Thanks for the question, Brooke. The investments we made this year and last year are investments that we believe when we made them, and we still believe now that we are seeing their impact are investments that will fuel growth in the short, medium and long term. So for example, this year, our marketing investments were very focused in the top of funnel. Changing how we show up to the consumers, changing where we show up to the consumers, the message that -- those aren't investments that pay back in the month or even in the quarter of the year. Those are investments that are changing the hearts and minds of consumers and pay back over time. And so that gives us -- and some of those are onetime investments that are repositioning, how product photography shows up, things like that. So we can pull back those investments without actually changing the frequency at which our media shows up in front of consumers, et cetera. And so there are -- because the nature of these investments were medium and long-term payback, that means that we can begin to get some leverage on them without impacting growth. And in fact, the impact of those investments will build. Same thing is true in store labor. A lot of our store labor investment this year, yes, was more staffing in critical time periods than peak, but it was also more labor in the stores in June, July, August, September so that the store brand ambassadors were trained up.

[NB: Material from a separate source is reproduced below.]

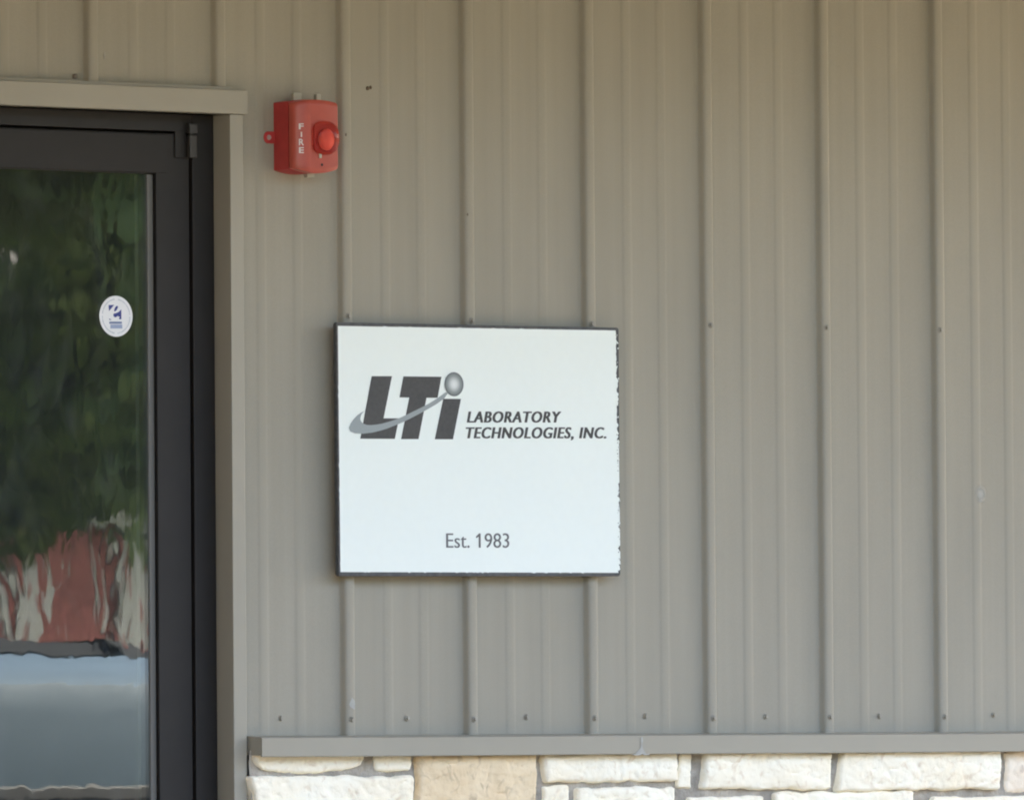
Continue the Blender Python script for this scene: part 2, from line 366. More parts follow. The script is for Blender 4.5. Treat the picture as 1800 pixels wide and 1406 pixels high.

That training bear fruit next year and the year after. And so these are investments that were incremental to the P&L this year, but are normal course and effect, sources of leverage as the effectiveness of them build. And so that's how we get comfortable with that. It's not like all of our incremental investment this year was a whole bunch of paid media to drive in-month conversion, right? It was much more strategic substantive focus on brand relevance, which is what gives us confidence that we can moderate those and have it become a source of leverage while simultaneously driving the top line growth. In terms of relative contribution, there's massive opportunity in all of these. And so our focus is across all of them. I think it would be premature to comment on which one might contribute more or less or faster or slower. But we have -- we believe we have real opportunity in each of these areas. And more importantly, we believe we have the plans to execute and drive margin improvement in all 3 of those focus areas.

Operator

Operator

That concludes our question-and-answer session. I will now hand it back over to the management for closing comments.

Ana Raman

Analyst

So thanks, everyone, for joining us today, and please reach out to Investor Relations if you do have further questions. We'll close the call with that. Thank you.

Operator

Operator

Ladies and gentlemen, this does conclude today's conference call. Thank you for your participation, and you may now disconnect.